米価急騰は農民切り捨ての結果 減反続け農業破壊した 日帝農政の歴史的破産

週刊『前進』04頁(3398号02面02)(2025/06/02)


米価急騰は農民切り捨ての結果
 減反続け農業破壊した
 日帝農政の歴史的破産


 江藤拓農林水産相は5月18日の佐賀市での講演で、「私も米は買ったことはありません、正直言って。支援者の方々がたくさん下さるもので。まさに売るほどあります、私の家の食品庫には」と発言した。現にこの社会に、今日明日の食料に困窮する人々が無数にいる中で、「農政の総責任者」と称する地位にある江藤の発言はあまりにも無神経で恥知らずなものであり、米価格の高騰に苦しむ人民、米作りに励んできた農民の怒りに火をつけた。
 批判が集中すると江藤は「受け狙いだった」「宮崎弁的な言い方だ」と意味不明な言い訳を重ねた上に、21日に辞任に追い込まれた。後任の農水相は小泉進次郎となった。

価格急騰の原因は米の生産量の不足

 政府による「備蓄米放出」にもかかわらず、店頭での米の値段はおおむね5㌔4000円台半ばで高止まりしている。1年前の2000円前後から倍以上に跳ね上がったのだ。メディアや農水省は当初、「隠し持っているのは誰か」と犯人捜しに躍起になったが、見当外れだった。
 結局、生産される米の絶対量が足りていなかったのだ。

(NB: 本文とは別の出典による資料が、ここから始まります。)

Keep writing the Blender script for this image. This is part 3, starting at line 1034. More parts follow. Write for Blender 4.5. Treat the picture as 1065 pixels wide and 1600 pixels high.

この米不足は自民党農政が歴史的に招いたものであり、減反政策で農家を痛めつけ、水田を破壊し、農民の生産意欲まで奪ってきた結果である。
 農水省は、2024年産米の収穫量が前年比2・7%増の679万2千㌧と発表しているが、酷暑による品質低下もあり、一昨年から増大に転じていた米の需要を満たすには明らかに不足していた。現場の農業関係者の間では、その不足は顕著に感じられていた。そこで、農協とは別に数多くの卸売業者が農家から直接米を買い付けることに奔走する事態に至っていたのである。農協の集荷力の低下と相まって、店頭からはいったん米が消え、再び現れた時は消費者が驚く「高値」にまで瞬く間に上昇した。
 政府は「米の生産量は十分足りている」との建前を崩さず、備蓄米の放出にも当初から消極的であったが、放出しても価格は上がり続け、その無力ぶりに怒りの声が日に日に高まった。そうした窮地に追い詰められた状況の中で飛び出したのが、江藤の暴言だったのである。
 政府は国内での米消費量は年々10万㌧減少すると見込んで、ひたすら減反を農家に強いてきた。減反政策は名目上2018年に廃止されていたが、農水省は需要予測に基づく「生産量目安」を示したり、転作への補助金を出すなどで、事実上の減反を続けてきた。
 これは米農家に回復困難な打撃を与え続けた。農家の作る米は大手の小売り業者の主導によって年々買い取り価格を引き下げられ、機械や肥料・燃料などの高騰によって、「時給10円」と計算されるほどの苦境を農家に強いてきた。廃業する米農家は後を絶たず、採算度外視で作り続ける人々の多くが、「自分の代で主食の生産を途絶えさせない」との使命感で自分を支えているとも言われる。

小泉の随意契約策は戦時統制への道

 この事態は、労働者への賃金抑制の攻撃(およびその破産)と一体のものだ。「安い米、安い食料」が「安い賃金」を可能にしてきた。今回の事態は、そのような階級支配がもはや成り立たないことを明らかにしたのだ。帝国主義のもとでは、労働者・農民はもはや生きられない。
 しかし日本帝国主義は自らの歴史的破産すらもテコに、野党も巻き込んで「食料安保」を叫び、米価格に直接介入する戦時的な食料価格の統制にすら踏み出そうとしている。
 4月1日、食料供給困難事態対策法(食料有事法)が施行された。「大規模自然災害や戦争」の時、政府は農家に芋などの高カロリー作物への転作を「要請」することができ、そのための計画の提出を「指示」できる。計画を提出しなければ罰金だ。中国侵略戦争をにらんでの農民への戦争動員法であり、米価急騰に伴って進められている事態と一体である。小泉新農水相が打ち出した政府備蓄米の大手小売り業者への随意契約による販売も、食料品の価格や流通機構に対する戦時国家統制への移行をにらんだ動きにほかならない。
 三里塚闘争のように労働者と農民は今こそ固く連帯し、差し迫る中国侵略戦争に反対し、生きるために帝国主義打倒の革命的反乱に共に立ち上がる時だ。